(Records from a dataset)
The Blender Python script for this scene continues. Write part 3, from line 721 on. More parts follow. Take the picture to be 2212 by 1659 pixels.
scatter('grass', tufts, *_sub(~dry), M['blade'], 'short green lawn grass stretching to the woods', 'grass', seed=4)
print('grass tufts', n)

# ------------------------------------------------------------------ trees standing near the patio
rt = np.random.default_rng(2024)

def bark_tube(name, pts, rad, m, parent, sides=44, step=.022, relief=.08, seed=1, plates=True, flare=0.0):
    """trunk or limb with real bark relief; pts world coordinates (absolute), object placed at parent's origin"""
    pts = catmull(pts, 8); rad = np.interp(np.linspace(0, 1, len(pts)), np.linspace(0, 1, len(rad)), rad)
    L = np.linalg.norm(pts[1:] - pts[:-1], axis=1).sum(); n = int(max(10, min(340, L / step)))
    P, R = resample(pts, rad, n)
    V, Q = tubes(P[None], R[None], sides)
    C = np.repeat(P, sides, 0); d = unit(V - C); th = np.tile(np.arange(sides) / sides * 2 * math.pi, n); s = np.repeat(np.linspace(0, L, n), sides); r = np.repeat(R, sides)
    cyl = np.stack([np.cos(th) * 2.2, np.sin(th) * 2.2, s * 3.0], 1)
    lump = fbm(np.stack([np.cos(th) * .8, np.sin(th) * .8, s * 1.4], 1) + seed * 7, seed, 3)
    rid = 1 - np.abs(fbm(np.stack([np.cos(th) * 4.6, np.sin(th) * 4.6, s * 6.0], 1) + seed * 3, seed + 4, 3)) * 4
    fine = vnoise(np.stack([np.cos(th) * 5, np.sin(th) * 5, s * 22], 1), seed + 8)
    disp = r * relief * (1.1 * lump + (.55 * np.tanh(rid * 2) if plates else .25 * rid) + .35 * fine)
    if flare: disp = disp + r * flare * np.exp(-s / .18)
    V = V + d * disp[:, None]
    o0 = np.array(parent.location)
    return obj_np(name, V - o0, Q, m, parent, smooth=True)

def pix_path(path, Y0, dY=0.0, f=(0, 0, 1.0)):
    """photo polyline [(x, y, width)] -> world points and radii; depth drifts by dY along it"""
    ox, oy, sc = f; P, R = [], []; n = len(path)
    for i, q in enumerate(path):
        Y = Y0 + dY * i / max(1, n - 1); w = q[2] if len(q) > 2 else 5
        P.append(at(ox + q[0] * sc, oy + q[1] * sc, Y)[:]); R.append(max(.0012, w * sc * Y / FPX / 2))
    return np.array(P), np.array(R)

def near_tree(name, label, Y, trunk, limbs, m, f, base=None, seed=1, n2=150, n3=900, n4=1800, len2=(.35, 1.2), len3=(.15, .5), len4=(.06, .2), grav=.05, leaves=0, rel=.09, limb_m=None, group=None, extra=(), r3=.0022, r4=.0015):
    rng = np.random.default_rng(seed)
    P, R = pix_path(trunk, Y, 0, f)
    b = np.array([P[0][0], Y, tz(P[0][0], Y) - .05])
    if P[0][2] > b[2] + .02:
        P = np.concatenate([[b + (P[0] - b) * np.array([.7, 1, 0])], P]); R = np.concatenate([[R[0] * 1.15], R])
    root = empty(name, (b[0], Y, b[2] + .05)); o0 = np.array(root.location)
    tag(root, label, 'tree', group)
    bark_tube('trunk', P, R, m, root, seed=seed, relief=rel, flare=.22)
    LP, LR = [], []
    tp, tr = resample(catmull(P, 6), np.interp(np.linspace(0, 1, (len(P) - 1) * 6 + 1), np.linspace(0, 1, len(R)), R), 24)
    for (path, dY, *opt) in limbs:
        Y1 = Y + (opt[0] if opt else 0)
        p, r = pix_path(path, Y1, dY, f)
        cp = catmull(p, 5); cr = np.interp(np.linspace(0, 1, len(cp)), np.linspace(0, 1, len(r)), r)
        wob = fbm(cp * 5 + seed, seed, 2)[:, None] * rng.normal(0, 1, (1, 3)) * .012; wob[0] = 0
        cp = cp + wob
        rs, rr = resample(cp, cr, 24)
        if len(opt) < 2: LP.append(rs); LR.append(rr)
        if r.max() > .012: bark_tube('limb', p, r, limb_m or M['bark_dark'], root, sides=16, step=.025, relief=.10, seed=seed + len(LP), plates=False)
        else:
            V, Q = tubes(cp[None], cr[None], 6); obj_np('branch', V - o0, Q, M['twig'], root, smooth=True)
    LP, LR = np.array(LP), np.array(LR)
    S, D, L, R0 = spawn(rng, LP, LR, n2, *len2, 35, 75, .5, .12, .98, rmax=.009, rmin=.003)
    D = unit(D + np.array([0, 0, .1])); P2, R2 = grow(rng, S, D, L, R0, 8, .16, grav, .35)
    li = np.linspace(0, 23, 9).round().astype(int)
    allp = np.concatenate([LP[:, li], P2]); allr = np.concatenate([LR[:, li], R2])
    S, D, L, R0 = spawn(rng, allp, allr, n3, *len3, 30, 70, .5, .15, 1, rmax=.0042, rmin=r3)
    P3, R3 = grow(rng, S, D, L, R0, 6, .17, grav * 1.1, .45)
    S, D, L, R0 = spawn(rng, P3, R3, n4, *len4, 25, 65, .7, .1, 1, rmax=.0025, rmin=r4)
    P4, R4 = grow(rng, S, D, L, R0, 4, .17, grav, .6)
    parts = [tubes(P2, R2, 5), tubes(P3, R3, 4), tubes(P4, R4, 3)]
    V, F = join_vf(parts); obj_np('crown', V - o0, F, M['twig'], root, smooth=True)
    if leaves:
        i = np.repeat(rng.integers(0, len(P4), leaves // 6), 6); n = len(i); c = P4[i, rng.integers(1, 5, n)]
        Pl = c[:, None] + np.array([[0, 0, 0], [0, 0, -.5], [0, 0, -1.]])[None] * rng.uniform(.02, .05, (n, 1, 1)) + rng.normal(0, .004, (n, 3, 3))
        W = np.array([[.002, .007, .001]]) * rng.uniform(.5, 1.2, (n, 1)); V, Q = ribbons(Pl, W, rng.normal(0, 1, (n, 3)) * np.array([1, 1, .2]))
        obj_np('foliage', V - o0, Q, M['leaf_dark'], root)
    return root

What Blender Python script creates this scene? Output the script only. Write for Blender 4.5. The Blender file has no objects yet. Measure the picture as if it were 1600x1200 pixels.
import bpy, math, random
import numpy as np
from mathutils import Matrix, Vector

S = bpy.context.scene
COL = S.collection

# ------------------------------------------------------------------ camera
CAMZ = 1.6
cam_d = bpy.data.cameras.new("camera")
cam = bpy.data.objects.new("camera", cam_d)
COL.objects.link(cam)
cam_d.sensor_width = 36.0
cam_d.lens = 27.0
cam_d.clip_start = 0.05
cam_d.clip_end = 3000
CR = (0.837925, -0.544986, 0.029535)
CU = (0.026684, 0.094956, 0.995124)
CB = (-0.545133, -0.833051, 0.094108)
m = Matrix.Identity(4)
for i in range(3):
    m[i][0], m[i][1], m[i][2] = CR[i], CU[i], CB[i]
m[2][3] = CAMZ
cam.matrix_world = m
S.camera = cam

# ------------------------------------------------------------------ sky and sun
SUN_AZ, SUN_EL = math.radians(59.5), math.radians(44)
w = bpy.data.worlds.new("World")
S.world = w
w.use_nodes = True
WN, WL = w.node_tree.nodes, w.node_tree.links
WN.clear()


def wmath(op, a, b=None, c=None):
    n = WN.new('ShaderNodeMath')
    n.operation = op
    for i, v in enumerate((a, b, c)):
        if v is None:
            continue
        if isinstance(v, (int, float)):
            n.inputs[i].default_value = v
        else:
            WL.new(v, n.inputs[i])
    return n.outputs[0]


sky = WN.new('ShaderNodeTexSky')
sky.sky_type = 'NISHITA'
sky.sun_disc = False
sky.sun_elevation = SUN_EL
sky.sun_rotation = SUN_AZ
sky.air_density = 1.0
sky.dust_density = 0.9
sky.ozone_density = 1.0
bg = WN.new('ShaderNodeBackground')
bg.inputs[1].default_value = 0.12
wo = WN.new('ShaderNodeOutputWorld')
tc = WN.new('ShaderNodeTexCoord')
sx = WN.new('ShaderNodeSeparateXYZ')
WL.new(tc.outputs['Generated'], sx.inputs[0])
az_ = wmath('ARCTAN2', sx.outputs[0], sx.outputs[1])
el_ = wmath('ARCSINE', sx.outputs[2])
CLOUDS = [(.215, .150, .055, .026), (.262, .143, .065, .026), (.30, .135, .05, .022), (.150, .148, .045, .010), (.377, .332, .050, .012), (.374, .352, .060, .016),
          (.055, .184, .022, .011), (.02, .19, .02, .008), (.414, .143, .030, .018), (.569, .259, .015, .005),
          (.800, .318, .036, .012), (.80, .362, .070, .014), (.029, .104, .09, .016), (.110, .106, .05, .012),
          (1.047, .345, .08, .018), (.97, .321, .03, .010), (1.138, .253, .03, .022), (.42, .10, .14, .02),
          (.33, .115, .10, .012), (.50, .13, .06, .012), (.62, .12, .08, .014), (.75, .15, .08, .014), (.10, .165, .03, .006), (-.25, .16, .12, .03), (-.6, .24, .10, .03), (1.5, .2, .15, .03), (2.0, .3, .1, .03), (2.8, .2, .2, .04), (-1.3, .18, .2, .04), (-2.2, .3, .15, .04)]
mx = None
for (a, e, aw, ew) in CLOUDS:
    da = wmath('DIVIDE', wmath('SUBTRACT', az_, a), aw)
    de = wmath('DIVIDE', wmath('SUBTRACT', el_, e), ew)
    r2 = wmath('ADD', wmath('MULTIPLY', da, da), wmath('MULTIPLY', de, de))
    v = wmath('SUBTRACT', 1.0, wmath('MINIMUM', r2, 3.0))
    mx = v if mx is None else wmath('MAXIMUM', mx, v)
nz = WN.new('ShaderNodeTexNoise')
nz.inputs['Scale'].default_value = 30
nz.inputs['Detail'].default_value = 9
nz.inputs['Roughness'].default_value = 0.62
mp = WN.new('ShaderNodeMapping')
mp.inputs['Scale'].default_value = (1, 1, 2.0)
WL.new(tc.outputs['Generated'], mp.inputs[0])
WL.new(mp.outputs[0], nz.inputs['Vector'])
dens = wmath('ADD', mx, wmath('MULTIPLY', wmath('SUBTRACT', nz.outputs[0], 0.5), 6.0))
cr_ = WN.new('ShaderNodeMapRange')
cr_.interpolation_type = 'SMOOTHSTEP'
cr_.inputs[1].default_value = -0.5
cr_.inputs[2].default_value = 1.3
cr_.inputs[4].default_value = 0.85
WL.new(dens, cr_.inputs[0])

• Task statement
Say only how many lines in the records carry the word "picture".

• Solution to this exercise
2